Kenney's crypto fetish means we all lose

Jason Kenney’s interregnum continues to get weirder: over the weekend Kenney was doing online victory laps about one of the world’s largest crypto companies coming to Calgary.

One problem, crypto markets are melting down right now. Crypto mining is catastrophic for the climate. The crypto scene is lousy with scammers and thieves. And crypto itself is a scam, always has been.

And FTX Exchange, the crypto company that Kenney is so excited about that is coming here? It's a Bahamas based crypto exchange/crypto trading firm whose billionaire CEO just pumped $16 million into American super PACs in April. Its CEO even went on a Bloomberg podcast and described crypto as a ponzi scheme

Lord knows Jason Kenney loves a good scam, the man plowed $1.3 billion of our money into a pipeline that needed a Donald Trump win in order to get built. But this isn’t the first time that Kenney and his cabinet ministers have pushed crypto

From Kenney’s perspective, why not? Alberta has lots of relatively cheap fossil fuel energy—as long as you don’t have to bear the environmental costs of all that carbon—and a weird, deregulated energy-only electricity market that allows for all sorts of funny business with a government and regulator that will do anything to bring any kind of capital investment to Alberta, no matter what. 

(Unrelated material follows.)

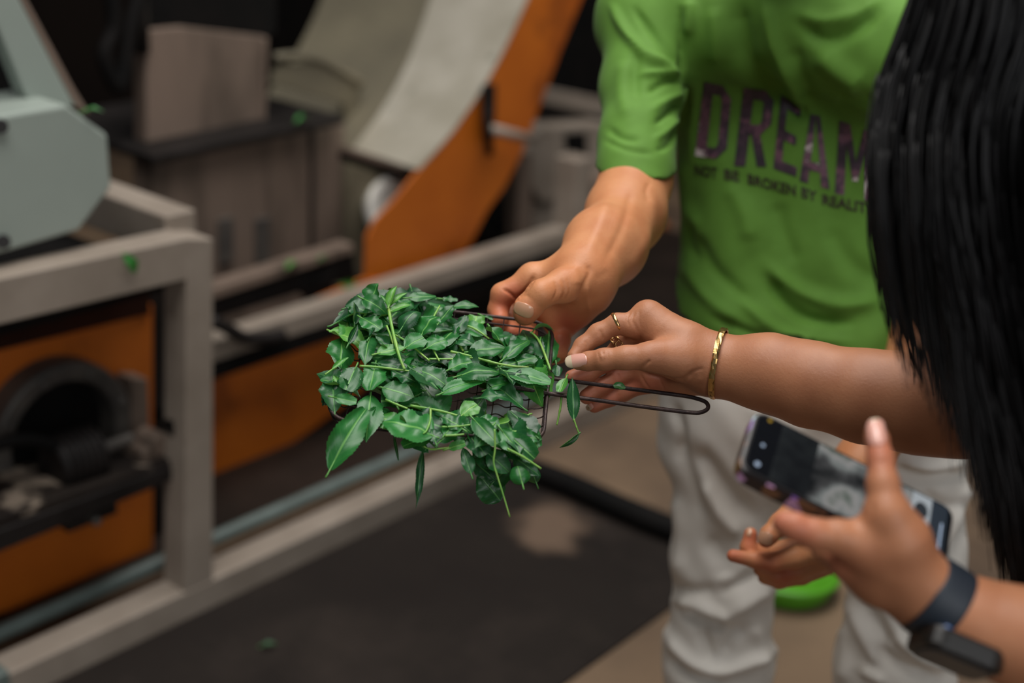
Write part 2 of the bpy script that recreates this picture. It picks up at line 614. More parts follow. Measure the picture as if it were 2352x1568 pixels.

In April the government passed the Financial Innovation Act which created a “regulatory sandbox in Alberta to provide financial services and fintech companies a safe space to test innovative products and services.” Essentially crypto companies could come to Alberta and set up shop with a government promise of little to no regulation. 

According to the Financial Innovation Act’s ad copy, everything is going according to plan, the regulatory sandbox signals that Alberta is willing to work with cryptocurrency companies. And now those companies now have a strong incentive to move here and run the machines for their ponzi schemes on sweet, ‘ethical’ Alberta oil and gas. . 

Kenney isn’t the only crypto bug in the party, either. They love the stuff. And it’s a solid bet that if the UCP retain power in 2023, pretty soon every unprofitable gas well around is going to have a generator hooked up to turn that fuel into doge coins and apes. Hope you like hot weather. 

Sundries

- Jason Kenney has been to Washington, D.C. three times in the past six months, ostensibly to talk up Alberta energy. His latest trip comes even after he’s announced he’s resigned as premier. Must be nice to job hunt on our dime.

- It’s not usually the Alberta NDP who have awful candidate scandals but they’re in hot water today after posters found a nomination candidate for Edmonton-Decore, Sharif Haji, was taking it upon himself to post unprompted hateful comments at trans women in 2015. Haji posted a long and self-congratulating apology on Twitter on Monday. The party, which claims to have not caught this in vetting, has not disqualified him from the race, which will pit him against two-term incumbent MLA Chris Nielsen for the right to run as the NDP candidate in 2023.

- This didn’t make it into our story on the police commission meeting we filed last week where the Chief Dale McFee changed his story about the Justin Bone murders but Chief McFee had three plainclothes bodyguards with ear pieces keeping watch on him at city hall last week. Seems like overkill when you’re in a room full of armed police? 

- Edmonton’s auditor said the city’s response to homelessness isn’t co-ordinated, accountable or evaluated and the city doesn’t truly know how much it spends on the file. The report found that the city spent roughly $24.8 million on affordable housing and homelessness in 2021. By comparison, the city spent $385 million on police in 2021. Perhaps if those numbers were a little different the city might not now be in the absurd, but grimly necessary position of considering official tent encampments.

- Professor Alex Da Costa at the University of Alberta has done a deep dive on the Edmonton Catholic School School Resource Officer Program Review Report. While the ECSD and the police chief were quick to spin the report in the media as positive, have a look yourself; Da Costa finds the case for armed police in schools to be remarkably weak.